Charles Harper, 35, and Caroline Staerk, 33
“All people’s relationships deserve to be recognized,” says Harper (pictured, left, with partner, Staerk, right). He and Staerk met six years ago while working for a labor union, and they say they fell in love almost instantly.

But the duo has made a rare commitment—to hold off tying the knot until all Illinois couples can enjoy full marriage equality. Staerk made the decision 15 years ago, at age 18. Her half sister is a lesbian and many of her friends are gay, so she wanted to take a personal stand.

For Harper, getting married would be “a slap in the face to coworkers and friends who are gay.” When people they meet at bars and parties ask them when they’re getting married, Staerk and Harper use those conversations as opportunities to change minds about gay and lesbian marriage rights. They also see civil unions as a first step toward marriage equality, but will wait as long as it takes for all Illinois residents to be able to enjoy the privilege.

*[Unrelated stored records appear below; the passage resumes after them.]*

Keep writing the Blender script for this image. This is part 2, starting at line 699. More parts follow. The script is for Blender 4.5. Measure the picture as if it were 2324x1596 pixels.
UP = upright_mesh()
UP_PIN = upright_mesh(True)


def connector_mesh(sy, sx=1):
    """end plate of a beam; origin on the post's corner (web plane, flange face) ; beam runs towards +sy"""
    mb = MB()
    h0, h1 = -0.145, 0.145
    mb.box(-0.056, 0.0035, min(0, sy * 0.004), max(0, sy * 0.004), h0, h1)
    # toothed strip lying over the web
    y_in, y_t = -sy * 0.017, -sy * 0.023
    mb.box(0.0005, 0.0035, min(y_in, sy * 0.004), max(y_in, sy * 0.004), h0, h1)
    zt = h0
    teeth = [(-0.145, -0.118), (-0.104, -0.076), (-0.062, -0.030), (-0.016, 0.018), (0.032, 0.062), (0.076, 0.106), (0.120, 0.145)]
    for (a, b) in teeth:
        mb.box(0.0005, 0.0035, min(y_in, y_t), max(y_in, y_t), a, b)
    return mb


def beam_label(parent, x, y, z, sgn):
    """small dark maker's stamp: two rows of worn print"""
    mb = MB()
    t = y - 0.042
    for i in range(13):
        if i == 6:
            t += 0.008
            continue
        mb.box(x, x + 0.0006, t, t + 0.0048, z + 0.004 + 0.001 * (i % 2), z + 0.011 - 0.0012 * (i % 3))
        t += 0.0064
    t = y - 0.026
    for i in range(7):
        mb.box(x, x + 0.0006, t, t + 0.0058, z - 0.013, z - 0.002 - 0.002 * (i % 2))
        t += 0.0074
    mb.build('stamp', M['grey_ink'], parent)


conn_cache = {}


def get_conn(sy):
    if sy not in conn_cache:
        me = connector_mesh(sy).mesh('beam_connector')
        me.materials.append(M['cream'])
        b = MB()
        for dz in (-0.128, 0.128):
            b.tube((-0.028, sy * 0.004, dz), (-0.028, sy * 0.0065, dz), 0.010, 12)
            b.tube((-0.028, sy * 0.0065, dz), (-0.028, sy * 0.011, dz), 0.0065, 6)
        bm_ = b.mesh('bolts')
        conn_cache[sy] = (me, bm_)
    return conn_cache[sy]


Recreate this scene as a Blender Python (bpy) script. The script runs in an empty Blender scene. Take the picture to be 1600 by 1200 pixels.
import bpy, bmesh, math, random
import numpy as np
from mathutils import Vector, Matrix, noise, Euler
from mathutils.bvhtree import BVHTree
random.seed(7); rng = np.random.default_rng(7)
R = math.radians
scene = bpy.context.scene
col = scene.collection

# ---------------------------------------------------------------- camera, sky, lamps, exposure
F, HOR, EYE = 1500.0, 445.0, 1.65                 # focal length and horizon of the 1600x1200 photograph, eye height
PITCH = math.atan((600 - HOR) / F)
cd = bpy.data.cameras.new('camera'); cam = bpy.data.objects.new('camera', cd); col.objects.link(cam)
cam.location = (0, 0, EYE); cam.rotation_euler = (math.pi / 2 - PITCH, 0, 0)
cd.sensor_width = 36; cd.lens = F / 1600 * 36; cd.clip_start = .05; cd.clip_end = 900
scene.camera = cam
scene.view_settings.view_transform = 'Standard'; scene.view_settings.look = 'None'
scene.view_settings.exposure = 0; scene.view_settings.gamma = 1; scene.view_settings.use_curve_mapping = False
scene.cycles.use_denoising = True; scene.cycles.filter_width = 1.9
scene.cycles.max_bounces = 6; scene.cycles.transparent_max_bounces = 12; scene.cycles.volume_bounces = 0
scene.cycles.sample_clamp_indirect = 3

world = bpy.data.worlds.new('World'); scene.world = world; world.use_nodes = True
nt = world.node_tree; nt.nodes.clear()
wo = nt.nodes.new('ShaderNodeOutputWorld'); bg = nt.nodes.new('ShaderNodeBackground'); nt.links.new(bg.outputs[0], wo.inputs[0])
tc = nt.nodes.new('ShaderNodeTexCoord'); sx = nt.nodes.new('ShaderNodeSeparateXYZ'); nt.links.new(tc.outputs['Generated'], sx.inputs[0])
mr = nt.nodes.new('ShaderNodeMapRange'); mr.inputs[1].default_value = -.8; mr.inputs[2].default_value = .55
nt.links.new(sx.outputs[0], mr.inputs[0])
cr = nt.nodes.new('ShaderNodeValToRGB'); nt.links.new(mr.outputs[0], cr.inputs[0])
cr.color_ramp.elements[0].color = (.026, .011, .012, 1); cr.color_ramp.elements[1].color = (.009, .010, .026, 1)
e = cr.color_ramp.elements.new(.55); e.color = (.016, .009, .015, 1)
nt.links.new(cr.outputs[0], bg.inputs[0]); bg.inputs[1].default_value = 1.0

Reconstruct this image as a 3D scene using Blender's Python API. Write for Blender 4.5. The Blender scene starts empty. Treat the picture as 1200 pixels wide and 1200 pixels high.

“When I made the commitment, I said ‘full marriage equality,’ and I think it’s important to stick with it,” Staerk says.

Rachel Miller and Lindsey O’Brien, both 27
“There’s a cultural understanding of what it means to be married,” says Miller, a line cook (pictured, left, with partner, O’Brien, right). “[A civil union] doesn’t have the connotations that the word marriage or wedding has.” O’Brien, a librarian assistant, agrees: “I think when people hear civil union, they think of a legal contract; when people hear marriage, they think of love.”

Miller and O’Brien met in poetry class during their first week of school at Grinnell College in Grinnell, Iowa (they started dating two years later). The Avondale couple have been together six years and, on Friday 3, plan to wed in Davenport (same-sex marriage became legal in Iowa in 2009). “It’s a place where we feel at home,” Miller says.

The couple, who are involved in LGBT group Join the Impact Chicago, are crossing state lines because they will not settle for anything less than marriage. “It irritates me that it needs to be called something else…and that we have no federal protections,” O’Brien says. “It’s a daily reminder that there are people who think our relationship is strange, inferior or somehow fraudulent.”

Tom Drew, 60, and Larry Balossi, 76
Longtime couple Drew and Balossi (pictured, left and right, respectively) get a kick out of how many fellow yacht-club members at Diversey Harbor ask them for relationship advice. “Sometimes I just can’t believe how things have changed,” Balossi says with a laugh, recalling times of bar raids and overt discrimination.

The two met three decades ago at LGBT bar Little Jim’s in Lakeview when Drew was 26 and Balossi was 42. Balossi jokes that beer goggles aside, they knew right away they “had something special.” “We’ve been attached at the hip for the past 34 years,” he adds.

The retired couple say civil unions are a great first step, but they won’t wed until the federal government recognizes gay marriage—even if Illinois passes a gay marriage law. “If I wanted to get on [federal benefits such as] his pension or he wanted to get on my Social Security, [civil unions have] no meaning,” Balossi explains. “And you still have to file separate income taxes.”

“You have to start somewhere,” Drew says. “But right now, [civil unions are] window dressing. We need the meat and bones.”